▶ _PROBLEM TO WORK ON_: Exact reproduction of the data is required, with images excluded.

▶ _GIVEN MATERIAL_:
======
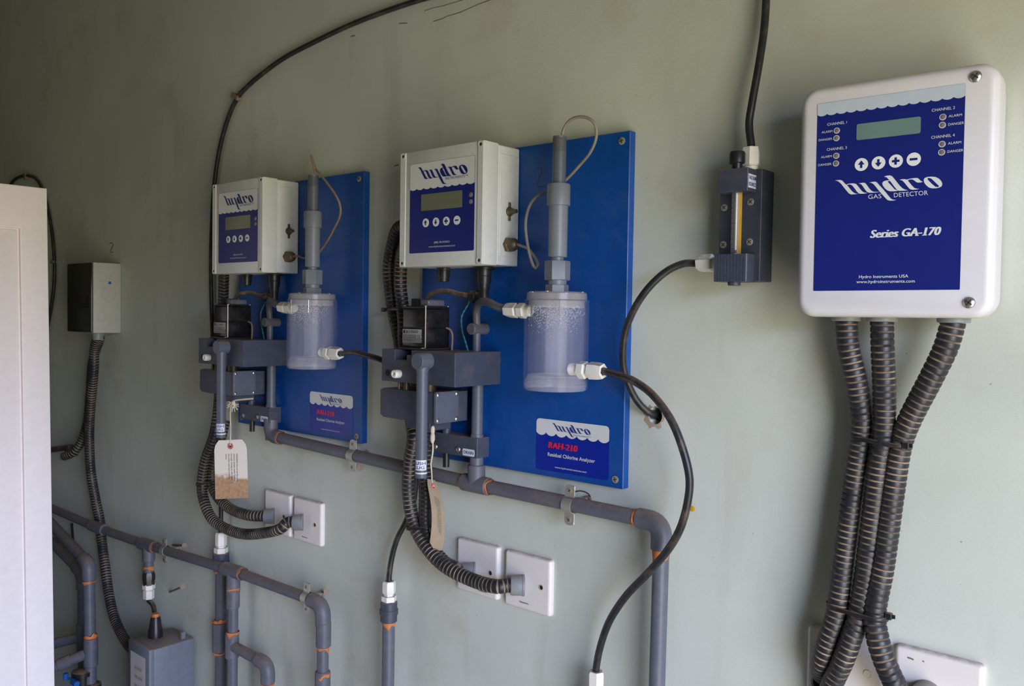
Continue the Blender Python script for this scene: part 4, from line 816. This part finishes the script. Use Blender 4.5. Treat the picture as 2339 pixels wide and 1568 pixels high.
# ------------------------------------------------------------------ paper tags
def paper_tag(name, label, cor, hole, string, mt, nrm, bend=0, text=True):
    """cor: top-left, top-right, bottom-right, bottom-left of the card"""
    t = thing(name, label, 'tag', hole, 'paper tags on the pumps'); tl, tr, br, bl = cor; m = M()
    def S(u, v): return (tl*(1-u)+tr*u)*(1-v)+(bl*(1-u)+br*u)*v + nrm*bend*math.sin(PI*v)*(.6+.4*u)
    G = 12; rows = []
    for j in range(G+1):
        v = j/G; c0 = max(0, .13-v*1.2)*1.1; us = [c0+(1-2*c0)*i/8 for i in range(9)]
        rows.append([(m.b.verts.new(S(u, v)), m.b.verts.new(S(u, v)-nrm*.0004)) for u in us])
    for a, b in zip(rows, rows[1:]):
        for i in range(8): m.face((a[i][0], a[i+1][0], b[i+1][0], b[i][0])); m.face((a[i][1], b[i][1], b[i+1][1], a[i+1][1]))
        m.face((a[0][0], b[0][0], b[0][1], a[0][1])); m.face((a[8][0], a[8][1], b[8][1], b[8][0]))
    for rw in (rows[0], rows[-1]):
        for i in range(8): m.face((rw[i][0], rw[i][1], rw[i+1][1], rw[i+1][0]))
    cd = obj('card', m, mt, t)
    m = M(); m.lathe(S(.5, .105)+nrm*.0001, nrm, [(-.0006,.0062),(.0005,.0062),(.0005,.0024),(-.0006,.0024)], 18, False); obj('eyelet', m, 'eyelet', t, label='reddish eyelet ring')
    m = M(); m.lathe(S(.5, .105), nrm, [(-.0002,.0025),(.0002,.0025)], 12); obj('eyelet_hole', m, 'dark', t)
    obj('string', M().tube(smooth_path(string + [S(.5, .10)+nrm*.0010], .004), .0011, 6), 'string', t)
    m = M()
    if text:
        ex = (bl-tl).normalized(); ey = (tr-tl).normalized(); o = tl; L = (bl-tl).length; Wd = (tr-tl).length; k = 0
        for s_, f in (('WARNING: Do not run the pump', .48), ('without sample water flowing', .47), ('through. Doing so will harm', .45), ('the motor and void warranty', .43), ('terms.', .10)):
            # lines run down the card, first line at the right
            def wr(u, q, o=o): 
                uu = q/Wd; vv = u/L; return S(uu, vv)+nrm*.0005
            text_into(m, s_, o, ex, ey, L*.235, Wd*(.675-.082*k), Wd*.050, L*f, wrap=wr); k += 1
        obj('lettering', m, 'pencil', cd)
    return t
tl, tr, br, bl = at(489,1007,.100), at(563,1004,.100), at(567,1138,.100), at(492,1141,.100)
vn = (CAM-tl); vn.z = 0; vn.normalize(); side = Z.cross(vn).normalized()
mid = at(527,1073,.100); W2 = (tr-tl).length
def facing(px, py):          # the card hangs in a vertical plane turned towards the room
    d = _f2*FPX + _r3*(px-1169.5) - _u3*(py-784); return CAM + d*((mid-CAM).dot(fn)/d.dot(fn))
fn = V(.42, -.9, 0).normalized()
cor = [facing(*p) for p in ((489,1007),(563,1004),(567,1138),(492,1141))]
sp = facing(526, 930)
paper_tag('paper_tag', 'cream paper tag stained brown at the bottom, hanging by string below the farther pump', cor, facing(527,1020), [facing(528,920), facing(526,950), facing(527,985)], 'tag', fn)
m = M()
hx = facing(531, 915); rr = random.Random(2)
obj_kn = M(); q = facing(533, 925); obj_kn.sphere(q, .006, .8, .8, 1.3, 10)
for k in range(14):
    dd = V(rr.uniform(-1,1), rr.uniform(-.6,.6), rr.uniform(-1,.6)).normalized(); obj_kn.tube([q, q+dd*.006, q+dd*.012+V(0,0,-.002)], .0008, 5)
obj_kn.tube(smooth_path([facing(520,927), facing(535,916), facing(555,913), facing(578,911)], .004), .0016, 6)
tag(obj('string_knot', obj_kn, 'string'), 'frayed tan string knot tied above the stained tag', 'string', 'string knots of the tags')
mid = at(997, 1180, .050); fn = V(.95, -.25, 0).normalized()
fn = V(.985, .17, 0).normalized()
cor = [facing(*p) for p in ((973,1094),(997,1098),(1006,1282),(982,1240))]
paper_tag('paper_tag', 'plain brown paper tag seen nearly edge on beside the nearer conduits', cor, facing(987,1105), [facing(984,1060), facing(986,1080), facing(987,1100)], 'kraft', fn, bend=.012)
obj_kn = M(); q = at(988, 1000, .088); obj_kn.sphere(q, .0055, .7, .7, 1.8, 10); obj_kn.sphere(q+Z*.011, .005, .7, .7, 1.5, 10); obj_kn.tube(smooth_path([q, q-Z*.02+X*.001, at(984,1060,.085)], .004), .0013, 6)
tag(obj('string_knot', obj_kn, 'string'), 'tan string knot behind the nearer flush tube', 'string', 'string knots of the tags')

# ------------------------------------------------------------------ small enclosure, upper left
bx = -2.1545; dp = .0697
t = thing('breaker_box', 'small grey wall enclosure with dark front, right of the white cabinet', 'electrical box', V(-2.23, 0, 1.436))
m = M(); m.box(-2.302, bx, -dp*.98, 0, 1.4375, 1.6125, .003, 2); bb = obj('box_body', m, 'dbgrey', t)
m = M(); m.box(-2.300, bx-.003, -dp-.003, -dp*.97, 1.4390, 1.6110, .003, 2); dr = obj('front_door', m, 'smoke', t, label='dark smoked front door')
m = M(); m.box(-2.22, -2.165, -dp-.0042, -dp-.002, 1.500, 1.535, .001); obj('door_latch', m, 'black', dr)
for o_, z_, r_ in ((.047,1.578,.0125),(.015,1.578,.0125),(.030,1.5335,.020),(.030,1.5335,.0165),(.047,1.478,.0125),(.015,1.478,.0125)):
    m = M(); m.lathe(V(bx, -o_, z_), X, [(-.001,r_),(.0006,r_),(.0006,r_*.90),(-.0004,r_*.88)], 22); obj('knockout', m, 'dbgrey', bb)
for z_ in (1.602, 1.447): m = M(); m.box(bx-.001, bx+.0006, -.064, -.006, z_-.0006, z_+.0006); obj('moulded_line', m, 'dbgrey', bb)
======
▶ _RESULT FOR THIS TASK_:
Continue the Blender Python script for this scene: part 4, from line 816. This part finishes the script. Use Blender 4.5. Treat the picture as 2339 pixels wide and 1568 pixels high.
# ------------------------------------------------------------------ paper tags
def paper_tag(name, label, cor, hole, string, mt, nrm, bend=0, text=True):
    """cor: top-left, top-right, bottom-right, bottom-left of the card"""
    t = thing(name, label, 'tag', hole, 'paper tags on the pumps'); tl, tr, br, bl = cor; m = M()
    def S(u, v): return (tl*(1-u)+tr*u)*(1-v)+(bl*(1-u)+br*u)*v + nrm*bend*math.sin(PI*v)*(.6+.4*u)
    G = 12; rows = []
    for j in range(G+1):
        v = j/G; c0 = max(0, .13-v*1.2)*1.1; us = [c0+(1-2*c0)*i/8 for i in range(9)]
        rows.append([(m.b.verts.new(S(u, v)), m.b.verts.new(S(u, v)-nrm*.0004)) for u in us])
    for a, b in zip(rows, rows[1:]):
        for i in range(8): m.face((a[i][0], a[i+1][0], b[i+1][0], b[i][0])); m.face((a[i][1], b[i][1], b[i+1][1], a[i+1][1]))
        m.face((a[0][0], b[0][0], b[0][1], a[0][1])); m.face((a[8][0], a[8][1], b[8][1], b[8][0]))
    for rw in (rows[0], rows[-1]):
        for i in range(8): m.face((rw[i][0], rw[i][1], rw[i+1][1], rw[i+1][0]))
    cd = obj('card', m, mt, t)
    m = M(); m.lathe(S(.5, .105)+nrm*.0001, nrm, [(-.0006,.0062),(.0005,.0062),(.0005,.0024),(-.0006,.0024)], 18, False); obj('eyelet', m, 'eyelet', t, label='reddish eyelet ring')
    m = M(); m.lathe(S(.5, .105), nrm, [(-.0002,.0025),(.0002,.0025)], 12); obj('eyelet_hole', m, 'dark', t)
    obj('string', M().tube(smooth_path(string + [S(.5, .10)+nrm*.0010], .004), .0011, 6), 'string', t)
    m = M()
    if text:
        ex = (bl-tl).normalized(); ey = (tr-tl).normalized(); o = tl; L = (bl-tl).length; Wd = (tr-tl).length; k = 0
        for s_, f in (('WARNING: Do not run the pump', .48), ('without sample water flowing', .47), ('through. Doing so will harm', .45), ('the motor and void warranty', .43), ('terms.', .10)):
            # lines run down the card, first line at the right
            def wr(u, q, o=o): 
                uu = q/Wd; vv = u/L; return S(uu, vv)+nrm*.0005
            text_into(m, s_, o, ex, ey, L*.235, Wd*(.675-.082*k), Wd*.050, L*f, wrap=wr); k += 1
        obj('lettering', m, 'pencil', cd)
    return t
tl, tr, br, bl = at(489,1007,.100), at(563,1004,.100), at(567,1138,.100), at(492,1141,.100)
vn = (CAM-tl); vn.z = 0; vn.normalize(); side = Z.cross(vn).normalized()
mid = at(527,1073,.100); W2 = (tr-tl).length
def facing(px, py):          # the card hangs in a vertical plane turned towards the room
    d = _f2*FPX + _r3*(px-1169.5) - _u3*(py-784); return CAM + d*((mid-CAM).dot(fn)/d.dot(fn))
fn = V(.42, -.9, 0).normalized()
cor = [facing(*p) for p in ((489,1007),(563,1004),(567,1138),(492,1141))]
sp = facing(526, 930)
paper_tag('paper_tag', 'cream paper tag stained brown at the bottom, hanging by string below the farther pump', cor, facing(527,1020), [facing(528,920), facing(526,950), facing(527,985)], 'tag', fn)
m = M()
hx = facing(531, 915); rr = random.Random(2)
obj_kn = M(); q = facing(533, 925); obj_kn.sphere(q, .006, .8, .8, 1.3, 10)
for k in range(14):
    dd = V(rr.uniform(-1,1), rr.uniform(-.6,.6), rr.uniform(-1,.6)).normalized(); obj_kn.tube([q, q+dd*.006, q+dd*.012+V(0,0,-.002)], .0008, 5)
obj_kn.tube(smooth_path([facing(520,927), facing(535,916), facing(555,913), facing(578,911)], .004), .0016, 6)
tag(obj('string_knot', obj_kn, 'string'), 'frayed tan string knot tied above the stained tag', 'string', 'string knots of the tags')
mid = at(997, 1180, .050); fn = V(.95, -.25, 0).normalized()
fn = V(.985, .17, 0).normalized()
cor = [facing(*p) for p in ((973,1094),(997,1098),(1006,1282),(982,1240))]
paper_tag('paper_tag', 'plain brown paper tag seen nearly edge on beside the nearer conduits', cor, facing(987,1105), [facing(984,1060), facing(986,1080), facing(987,1100)], 'kraft', fn, bend=.012)
obj_kn = M(); q = at(988, 1000, .088); obj_kn.sphere(q, .0055, .7, .7, 1.8, 10); obj_kn.sphere(q+Z*.011, .005, .7, .7, 1.5, 10); obj_kn.tube(smooth_path([q, q-Z*.02+X*.001, at(984,1060,.085)], .004), .0013, 6)
tag(obj('string_knot', obj_kn, 'string'), 'tan string knot behind the nearer flush tube', 'string', 'string knots of the tags')

# ------------------------------------------------------------------ small enclosure, upper left
bx = -2.1545; dp = .0697
t = thing('breaker_box', 'small grey wall enclosure with dark front, right of the white cabinet', 'electrical box', V(-2.23, 0, 1.436))
m = M(); m.box(-2.302, bx, -dp*.98, 0, 1.4375, 1.6125, .003, 2); bb = obj('box_body', m, 'dbgrey', t)
m = M(); m.box(-2.300, bx-.003, -dp-.003, -dp*.97, 1.4390, 1.6110, .003, 2); dr = obj('front_door', m, 'smoke', t, label='dark smoked front door')
m = M(); m.box(-2.22, -2.165, -dp-.0042, -dp-.002, 1.500, 1.535, .001); obj('door_latch', m, 'black', dr)
for o_, z_, r_ in ((.047,1.578,.0125),(.015,1.578,.0125),(.030,1.5335,.020),(.030,1.5335,.0165),(.047,1.478,.0125),(.015,1.478,.0125)):
    m = M(); m.lathe(V(bx, -o_, z_), X, [(-.001,r_),(.0006,r_),(.0006,r_*.90),(-.0004,r_*.88)], 22); obj('knockout', m, 'dbgrey', bb)
for z_ in (1.602, 1.447): m = M(); m.box(bx-.001, bx+.0006, -.064, -.006, z_-.0006, z_+.0006); obj('moulded_line', m, 'dbgrey', bb)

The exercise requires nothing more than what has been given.